**Exercise details**
Begin at the first line and end at the line containing "COL = S.collection". Extract exactly those lines.
*** Data segment ***
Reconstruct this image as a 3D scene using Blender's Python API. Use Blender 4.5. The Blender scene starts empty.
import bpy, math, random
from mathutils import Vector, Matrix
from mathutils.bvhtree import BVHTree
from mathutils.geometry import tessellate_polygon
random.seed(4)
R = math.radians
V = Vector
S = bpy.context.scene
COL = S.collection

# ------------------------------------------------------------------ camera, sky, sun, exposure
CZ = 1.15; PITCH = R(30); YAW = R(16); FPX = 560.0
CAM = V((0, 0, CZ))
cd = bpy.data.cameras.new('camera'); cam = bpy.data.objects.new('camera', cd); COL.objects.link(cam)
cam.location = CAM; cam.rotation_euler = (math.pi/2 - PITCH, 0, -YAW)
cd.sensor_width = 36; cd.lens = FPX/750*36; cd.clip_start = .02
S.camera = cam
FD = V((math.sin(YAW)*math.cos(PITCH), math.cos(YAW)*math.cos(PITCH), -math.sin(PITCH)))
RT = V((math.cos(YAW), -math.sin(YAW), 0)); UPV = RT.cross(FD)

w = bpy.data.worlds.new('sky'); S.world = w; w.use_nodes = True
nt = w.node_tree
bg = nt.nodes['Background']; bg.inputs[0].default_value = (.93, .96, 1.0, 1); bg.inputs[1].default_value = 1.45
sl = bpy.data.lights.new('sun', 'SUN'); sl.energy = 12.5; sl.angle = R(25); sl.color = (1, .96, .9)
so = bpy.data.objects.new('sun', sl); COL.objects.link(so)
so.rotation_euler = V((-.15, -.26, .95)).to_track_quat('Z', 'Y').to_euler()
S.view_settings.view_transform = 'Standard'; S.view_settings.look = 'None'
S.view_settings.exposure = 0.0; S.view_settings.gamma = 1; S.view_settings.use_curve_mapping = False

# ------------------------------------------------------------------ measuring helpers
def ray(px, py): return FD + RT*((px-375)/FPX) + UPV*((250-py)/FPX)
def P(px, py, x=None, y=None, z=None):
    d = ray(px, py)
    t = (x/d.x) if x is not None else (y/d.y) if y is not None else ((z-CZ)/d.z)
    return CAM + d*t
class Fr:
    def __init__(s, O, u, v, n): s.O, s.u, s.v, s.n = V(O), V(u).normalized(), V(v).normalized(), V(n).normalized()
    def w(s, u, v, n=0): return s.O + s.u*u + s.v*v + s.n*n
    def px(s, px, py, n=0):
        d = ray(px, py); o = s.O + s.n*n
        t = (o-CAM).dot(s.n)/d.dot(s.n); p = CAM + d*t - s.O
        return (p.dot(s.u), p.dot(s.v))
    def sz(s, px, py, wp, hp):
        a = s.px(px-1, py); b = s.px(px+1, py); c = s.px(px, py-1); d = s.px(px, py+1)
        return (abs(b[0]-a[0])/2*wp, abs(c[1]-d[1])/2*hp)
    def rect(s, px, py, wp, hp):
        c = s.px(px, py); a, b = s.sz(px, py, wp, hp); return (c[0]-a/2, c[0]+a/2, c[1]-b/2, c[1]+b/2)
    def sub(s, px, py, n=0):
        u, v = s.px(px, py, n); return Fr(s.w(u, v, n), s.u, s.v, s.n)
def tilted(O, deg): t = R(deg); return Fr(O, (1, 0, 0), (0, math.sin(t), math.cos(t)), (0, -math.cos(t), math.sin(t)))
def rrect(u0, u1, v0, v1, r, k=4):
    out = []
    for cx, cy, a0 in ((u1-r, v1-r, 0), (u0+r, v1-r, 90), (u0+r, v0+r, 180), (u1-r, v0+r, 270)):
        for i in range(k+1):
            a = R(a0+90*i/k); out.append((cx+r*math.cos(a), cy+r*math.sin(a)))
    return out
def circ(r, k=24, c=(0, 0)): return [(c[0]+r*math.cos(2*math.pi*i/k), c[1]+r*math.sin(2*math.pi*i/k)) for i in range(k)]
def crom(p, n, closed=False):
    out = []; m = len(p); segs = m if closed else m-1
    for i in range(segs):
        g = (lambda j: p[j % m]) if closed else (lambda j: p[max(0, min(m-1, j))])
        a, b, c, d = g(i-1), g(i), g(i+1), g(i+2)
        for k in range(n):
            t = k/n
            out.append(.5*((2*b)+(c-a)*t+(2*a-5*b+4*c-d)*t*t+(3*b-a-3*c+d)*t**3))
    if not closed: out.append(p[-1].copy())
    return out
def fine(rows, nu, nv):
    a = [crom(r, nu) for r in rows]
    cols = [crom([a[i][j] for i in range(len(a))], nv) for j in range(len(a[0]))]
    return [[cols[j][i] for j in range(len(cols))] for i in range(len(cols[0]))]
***
**Exercise output**
Reconstruct this image as a 3D scene using Blender's Python API. Use Blender 4.5. The Blender scene starts empty.
import bpy, math, random
from mathutils import Vector, Matrix
from mathutils.bvhtree import BVHTree
from mathutils.geometry import tessellate_polygon
random.seed(4)
R = math.radians
V = Vector
S = bpy.context.scene
COL = S.collection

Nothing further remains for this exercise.